Work to be completed: Give the data again exactly as written, skipping any pictures.

-- START --

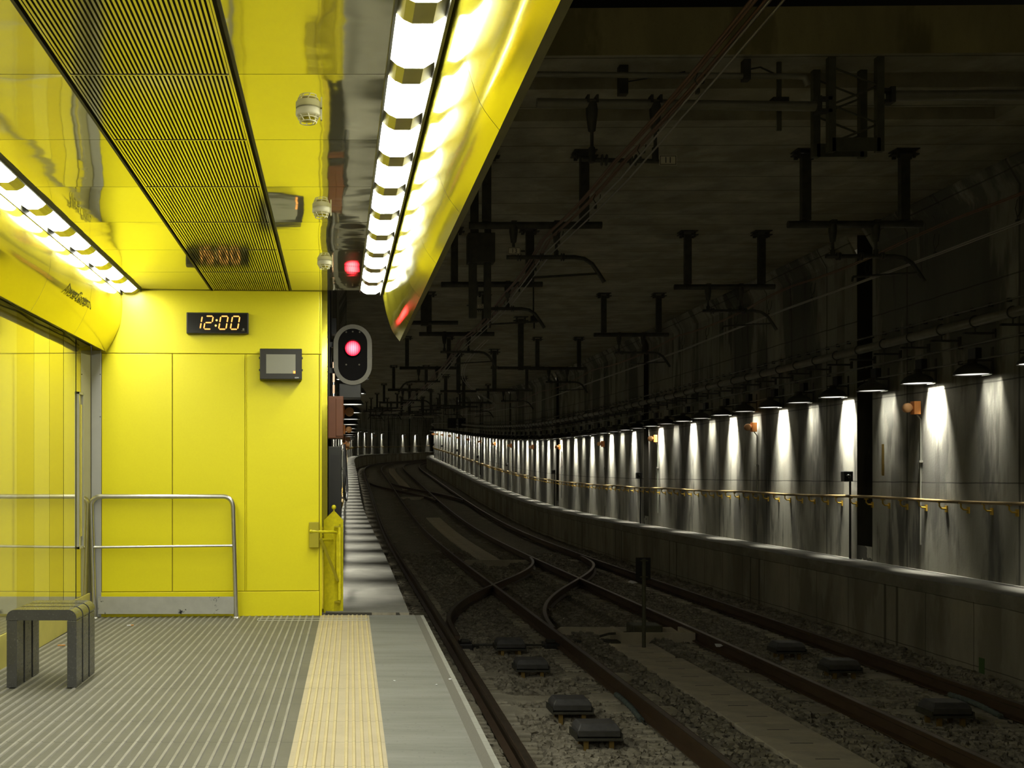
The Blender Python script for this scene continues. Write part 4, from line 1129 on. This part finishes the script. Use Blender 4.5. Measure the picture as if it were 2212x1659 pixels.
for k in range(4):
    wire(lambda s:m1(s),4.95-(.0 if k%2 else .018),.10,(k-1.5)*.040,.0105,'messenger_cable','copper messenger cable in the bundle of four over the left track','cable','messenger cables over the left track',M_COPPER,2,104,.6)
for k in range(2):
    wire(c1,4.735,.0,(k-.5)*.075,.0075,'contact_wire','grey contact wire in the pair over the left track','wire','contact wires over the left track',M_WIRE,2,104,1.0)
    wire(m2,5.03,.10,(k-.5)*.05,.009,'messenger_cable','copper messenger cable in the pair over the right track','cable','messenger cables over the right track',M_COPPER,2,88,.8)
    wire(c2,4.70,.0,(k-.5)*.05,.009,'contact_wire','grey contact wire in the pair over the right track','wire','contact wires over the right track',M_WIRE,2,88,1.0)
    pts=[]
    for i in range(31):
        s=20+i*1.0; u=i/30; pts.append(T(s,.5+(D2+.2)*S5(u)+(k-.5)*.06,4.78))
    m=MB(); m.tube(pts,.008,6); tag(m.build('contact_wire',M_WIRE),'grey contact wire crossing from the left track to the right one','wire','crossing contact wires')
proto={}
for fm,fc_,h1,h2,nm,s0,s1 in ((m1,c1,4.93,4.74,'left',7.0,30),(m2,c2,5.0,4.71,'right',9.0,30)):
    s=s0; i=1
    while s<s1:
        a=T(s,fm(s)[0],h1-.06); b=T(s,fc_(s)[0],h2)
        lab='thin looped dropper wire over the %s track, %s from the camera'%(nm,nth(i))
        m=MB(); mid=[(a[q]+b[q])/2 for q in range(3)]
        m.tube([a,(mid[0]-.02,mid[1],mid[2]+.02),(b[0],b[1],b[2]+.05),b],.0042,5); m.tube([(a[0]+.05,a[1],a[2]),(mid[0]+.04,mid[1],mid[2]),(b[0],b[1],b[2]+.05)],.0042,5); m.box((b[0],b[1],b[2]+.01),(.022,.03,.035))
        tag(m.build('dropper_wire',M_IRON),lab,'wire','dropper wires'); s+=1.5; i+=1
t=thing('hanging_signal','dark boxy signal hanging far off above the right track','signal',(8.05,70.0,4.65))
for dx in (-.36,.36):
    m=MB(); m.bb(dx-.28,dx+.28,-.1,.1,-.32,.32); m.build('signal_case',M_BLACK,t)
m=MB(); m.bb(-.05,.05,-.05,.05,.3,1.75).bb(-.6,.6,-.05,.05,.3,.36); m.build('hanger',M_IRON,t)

-- END --

Exercise output:
The Blender Python script for this scene continues. Write part 4, from line 1129 on. This part finishes the script. Use Blender 4.5. Measure the picture as if it were 2212x1659 pixels.
for k in range(4):
    wire(lambda s:m1(s),4.95-(.0 if k%2 else .018),.10,(k-1.5)*.040,.0105,'messenger_cable','copper messenger cable in the bundle of four over the left track','cable','messenger cables over the left track',M_COPPER,2,104,.6)
for k in range(2):
    wire(c1,4.735,.0,(k-.5)*.075,.0075,'contact_wire','grey contact wire in the pair over the left track','wire','contact wires over the left track',M_WIRE,2,104,1.0)
    wire(m2,5.03,.10,(k-.5)*.05,.009,'messenger_cable','copper messenger cable in the pair over the right track','cable','messenger cables over the right track',M_COPPER,2,88,.8)
    wire(c2,4.70,.0,(k-.5)*.05,.009,'contact_wire','grey contact wire in the pair over the right track','wire','contact wires over the right track',M_WIRE,2,88,1.0)
    pts=[]
    for i in range(31):
        s=20+i*1.0; u=i/30; pts.append(T(s,.5+(D2+.2)*S5(u)+(k-.5)*.06,4.78))
    m=MB(); m.tube(pts,.008,6); tag(m.build('contact_wire',M_WIRE),'grey contact wire crossing from the left track to the right one','wire','crossing contact wires')
proto={}
for fm,fc_,h1,h2,nm,s0,s1 in ((m1,c1,4.93,4.74,'left',7.0,30),(m2,c2,5.0,4.71,'right',9.0,30)):
    s=s0; i=1
    while s<s1:
        a=T(s,fm(s)[0],h1-.06); b=T(s,fc_(s)[0],h2)
        lab='thin looped dropper wire over the %s track, %s from the camera'%(nm,nth(i))
        m=MB(); mid=[(a[q]+b[q])/2 for q in range(3)]
        m.tube([a,(mid[0]-.02,mid[1],mid[2]+.02),(b[0],b[1],b[2]+.05),b],.0042,5); m.tube([(a[0]+.05,a[1],a[2]),(mid[0]+.04,mid[1],mid[2]),(b[0],b[1],b[2]+.05)],.0042,5); m.box((b[0],b[1],b[2]+.01),(.022,.03,.035))
        tag(m.build('dropper_wire',M_IRON),lab,'wire','dropper wires'); s+=1.5; i+=1
t=thing('hanging_signal','dark boxy signal hanging far off above the right track','signal',(8.05,70.0,4.65))
for dx in (-.36,.36):
    m=MB(); m.bb(dx-.28,dx+.28,-.1,.1,-.32,.32); m.build('signal_case',M_BLACK,t)
m=MB(); m.bb(-.05,.05,-.05,.05,.3,1.75).bb(-.6,.6,-.05,.05,.3,.36); m.build('hanger',M_IRON,t)